Another opined: “Why have you stopped charging bananas by weight? The only healthy thing that is practical to eat on-the-go being sold at a premium, yet choc and sweets all massively discounted.”

The retail giant is working hard to recover from a series of setbacks that has led to its profitability and market share shrinking from where it was a decade ago.

It expanded too fast and in 2014 announced it had over-stated its profits, creating a £250 million hole in its accounts.

Despite recent good results and improvements in customer satisfaction, retail experts predict Tesco may never again achieve the level of profitability it managed at the start of this decade when it recorded a profit of £3.8 billion.

If the proposed merger between Sainsbury’s and Walmart-owned Asda is eventually given the all-clear by the competition watchdog, Tesco will be squeezed into second place.

But the overall trend in supermarkets, as in politics, is a migration from the centre ground towards opposite ends of the spectrum.

In much the same way as the old centrist politics of “meh” – when both major UK parties sometimes seemed indistinguishable from each other – from just a few years ago now seems a distant memory, so the “big four” of Tesco, Morrisons, Asda and Sainsbury’s are all losing market share to Aldi and Lidl at one end and the likes of Waitrose, Ocado and Marks & Spencer at the other.

The middle is being well and truly squeezed by the opposites of budget and luxury and there is little sign of that ending any time soon.

A similar pattern can be seen in the energy market, this time with the “Big Six”. Increasingly, customers are moving away from the mainstream by switching to less established suppliers.
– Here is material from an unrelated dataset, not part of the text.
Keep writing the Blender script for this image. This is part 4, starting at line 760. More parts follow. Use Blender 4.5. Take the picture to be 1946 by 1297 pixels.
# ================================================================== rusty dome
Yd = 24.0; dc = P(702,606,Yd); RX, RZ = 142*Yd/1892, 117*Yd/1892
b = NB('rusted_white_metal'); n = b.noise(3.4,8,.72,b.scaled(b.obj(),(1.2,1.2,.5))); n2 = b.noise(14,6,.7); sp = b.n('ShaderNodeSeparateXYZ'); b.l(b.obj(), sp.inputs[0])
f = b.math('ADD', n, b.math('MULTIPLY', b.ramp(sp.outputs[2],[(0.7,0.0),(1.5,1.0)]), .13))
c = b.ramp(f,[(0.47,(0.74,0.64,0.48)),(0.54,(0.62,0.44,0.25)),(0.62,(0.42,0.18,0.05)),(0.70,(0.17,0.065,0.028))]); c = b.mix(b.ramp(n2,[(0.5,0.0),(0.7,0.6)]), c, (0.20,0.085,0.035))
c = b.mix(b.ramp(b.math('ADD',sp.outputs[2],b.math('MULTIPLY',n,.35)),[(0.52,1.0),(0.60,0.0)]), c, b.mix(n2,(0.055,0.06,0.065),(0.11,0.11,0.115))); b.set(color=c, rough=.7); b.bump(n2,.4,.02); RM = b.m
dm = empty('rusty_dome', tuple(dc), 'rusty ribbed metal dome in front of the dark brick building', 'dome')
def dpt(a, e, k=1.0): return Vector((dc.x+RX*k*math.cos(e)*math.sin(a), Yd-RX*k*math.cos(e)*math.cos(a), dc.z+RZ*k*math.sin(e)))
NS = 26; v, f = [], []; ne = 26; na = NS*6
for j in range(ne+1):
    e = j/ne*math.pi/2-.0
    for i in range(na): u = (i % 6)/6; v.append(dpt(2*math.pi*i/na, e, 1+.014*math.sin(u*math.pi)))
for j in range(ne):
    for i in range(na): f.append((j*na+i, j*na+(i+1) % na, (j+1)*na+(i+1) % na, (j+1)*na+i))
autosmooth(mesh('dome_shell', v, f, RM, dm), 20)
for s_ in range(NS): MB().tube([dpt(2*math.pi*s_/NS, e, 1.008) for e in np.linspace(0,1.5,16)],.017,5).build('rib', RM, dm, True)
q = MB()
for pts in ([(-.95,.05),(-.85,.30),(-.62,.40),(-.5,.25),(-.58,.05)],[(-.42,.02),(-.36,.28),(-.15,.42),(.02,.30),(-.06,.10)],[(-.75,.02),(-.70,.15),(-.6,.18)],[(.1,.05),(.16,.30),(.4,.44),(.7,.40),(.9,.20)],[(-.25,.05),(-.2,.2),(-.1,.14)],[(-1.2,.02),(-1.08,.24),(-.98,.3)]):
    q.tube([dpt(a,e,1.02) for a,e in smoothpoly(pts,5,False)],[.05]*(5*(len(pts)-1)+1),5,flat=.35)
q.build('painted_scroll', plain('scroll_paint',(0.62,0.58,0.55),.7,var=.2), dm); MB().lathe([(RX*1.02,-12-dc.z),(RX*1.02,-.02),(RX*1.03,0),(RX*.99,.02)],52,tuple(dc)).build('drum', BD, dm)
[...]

In a further move towards a readjustment of the market, Ofgem this week proposed a cap for the typical dual fuel customer of £1,136 per year, which will save more than 11 million households – that are not in the habit of switching supplier – a combined £1 billion annually. Industry group Energy UK said the cap will pose a “significant challenge” to many energy companies.

As consumers cast their nets ever further, the tribes of old will start to thin and shoppers will increasingly turn to both sides of the supermarket spectrum. Many consumers now choose to visit Waitrose or M&S for one or two pricier items and a slice of luxury while carrying out the weekly shop at Aldi or Lidl, where they stack ’em high and sell ’em cheap. After all – unless you want to buy your fruit at a premium – you’d be bananas not to.